Nordlink HVDC Project Awards Construction Contract

Europe—and especially Germany—has been struggling with how best to integrate large amounts of renewable generation while maintaining grid stability. While considerable attention has been devoted to expanding national transmission systems, new links between those national grids are growing in importance. The biggest project so far took a step forward when, on March 19, the consortium behind the Nordlink high-voltage direct-current (HVDC) link between Germany and Norway awarded the construction contract to Swiss firm ABB.

The $2 billion, 525-kV transmission line will be, at 623 kilometers (km), the longest HVDC connection in Europe. It will transit the North Sea across the Skagerrak strait, from Wilster in Germany to Tonstad in Norway. When completed in 2019, it will be capable of sending 1.4 GW of electricity between the two countries—about 3% of German demand.

The Nordlink project, being led by grid operator TenneT and Norwegian system operator Statnett, is a key component in integrating the European Union electricity market. It will allow excess wind generation from Germany to be stored in Norway’s vast pumped hydroelectric storage facilities, and for Norway’s excess hydro generation to be shipped south. This is seen as a vital element in further renewable integration in Europe.

ABB’s $900 million contract will see it supply the two 525-kV HVDC converter stations at either end of the link and a 525-kV mass-impregnated cable system in the German half of the project.

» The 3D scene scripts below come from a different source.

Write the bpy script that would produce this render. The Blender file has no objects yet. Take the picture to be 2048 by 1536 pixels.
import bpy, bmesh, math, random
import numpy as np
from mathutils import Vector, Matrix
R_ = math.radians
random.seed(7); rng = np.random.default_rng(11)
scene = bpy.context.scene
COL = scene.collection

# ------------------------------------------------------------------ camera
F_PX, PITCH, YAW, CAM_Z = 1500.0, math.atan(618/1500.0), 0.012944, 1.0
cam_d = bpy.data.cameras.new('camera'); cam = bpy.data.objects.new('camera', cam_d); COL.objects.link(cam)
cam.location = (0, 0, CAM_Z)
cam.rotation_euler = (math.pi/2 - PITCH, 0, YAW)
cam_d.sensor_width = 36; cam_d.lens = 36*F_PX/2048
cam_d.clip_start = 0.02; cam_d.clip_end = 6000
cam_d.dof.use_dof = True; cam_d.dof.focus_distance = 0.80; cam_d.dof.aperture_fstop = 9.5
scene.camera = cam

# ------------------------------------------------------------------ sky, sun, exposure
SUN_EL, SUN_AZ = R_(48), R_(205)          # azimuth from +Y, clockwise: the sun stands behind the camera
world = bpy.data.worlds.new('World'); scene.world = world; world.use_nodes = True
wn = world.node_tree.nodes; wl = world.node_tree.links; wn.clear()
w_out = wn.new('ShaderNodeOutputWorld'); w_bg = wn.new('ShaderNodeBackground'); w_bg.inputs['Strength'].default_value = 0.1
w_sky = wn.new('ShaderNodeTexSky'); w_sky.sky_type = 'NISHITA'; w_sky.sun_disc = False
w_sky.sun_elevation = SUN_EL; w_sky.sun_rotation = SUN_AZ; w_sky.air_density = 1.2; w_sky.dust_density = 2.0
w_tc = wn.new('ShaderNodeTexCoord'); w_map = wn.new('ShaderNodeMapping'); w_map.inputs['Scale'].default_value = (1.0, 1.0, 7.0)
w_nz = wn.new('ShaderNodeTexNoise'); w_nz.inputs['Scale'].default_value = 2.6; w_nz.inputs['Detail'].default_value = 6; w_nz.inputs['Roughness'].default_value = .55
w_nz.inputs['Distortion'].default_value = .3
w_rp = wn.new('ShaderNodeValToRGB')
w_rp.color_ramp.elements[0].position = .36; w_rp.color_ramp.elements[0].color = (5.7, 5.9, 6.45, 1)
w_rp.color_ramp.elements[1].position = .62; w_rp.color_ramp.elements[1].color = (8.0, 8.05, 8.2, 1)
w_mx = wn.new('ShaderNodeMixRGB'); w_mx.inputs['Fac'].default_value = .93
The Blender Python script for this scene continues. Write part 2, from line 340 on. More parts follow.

Nordlink will be the first direct power link between Germany and Norway, but it will join several other major HVDC links already in operation, including the 700-MW, 580-km NorNed link between Norway and the Netherlands that came online in 2008 and the 1-GW BritNed link between the Netherlands and the UK, commissioned in 2010.

A similar link between Norway and the UK is currently under consideration and would function much the same way in allowing storage of excess wind and solar power from the UK and import of Norwegian hydro generation.